Characteristics of Rogue Game:

Playing amongst obstacles / advance and advantage / negotiation / collision / fracturing of order / stalling / stops / starts / feinting / indecision / clashes between balls / swapping of games by players / interruption / rhythm and counter-rhythm / synchronization / syncopation / redundancy / non-accidentals / contra-action / contingent moves – liable but not certain to happen

Proposition No. 17
Jonathan Mosley and Sophie Warren with Can Altay
Autumn 2007

Participating teams:

Amazone Utrecht – basketball team
Cangeroes – basketball team
Vlerk Homovolleybal Utrecht – volleyball team
Casco – volleyball team
Odysseus 91 – student soccer team
Hercules- student soccer team

Location: Sportcentrum Olympos, Utrecht

Date: 11 September, 2011

Sophie Warren & Jonathan Mosley

Play Table, 2015

Jamie Gledhill

Charting the area between art and game, play table is an exciting, multi-participant, audiovisual ‘work-in-progress’ being developed iteratively through a programme of public events.

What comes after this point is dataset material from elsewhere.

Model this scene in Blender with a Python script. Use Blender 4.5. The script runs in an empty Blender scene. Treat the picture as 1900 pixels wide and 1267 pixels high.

At its heart, play table features an interactive video image projected from above onto a large horizontal surface. Participants, or ‘art players’, are invited to manipulate virtual objects from the edge of the surface, and by doing so, create a unique audiovisual aesthetic that is a direct product of social playfulness. With this set-up, Jamie plans to test specific mechanics of social interaction through a range of ‘art game’ prototypes that might, for example, stimulate co-operation or provoke competition.

By opening up the development process in a form of action research, the artist seeks to engage in a direct dialogue with members of the public and arts practitioners alike who are invited to try out the latest iteration of this work and offer feedback.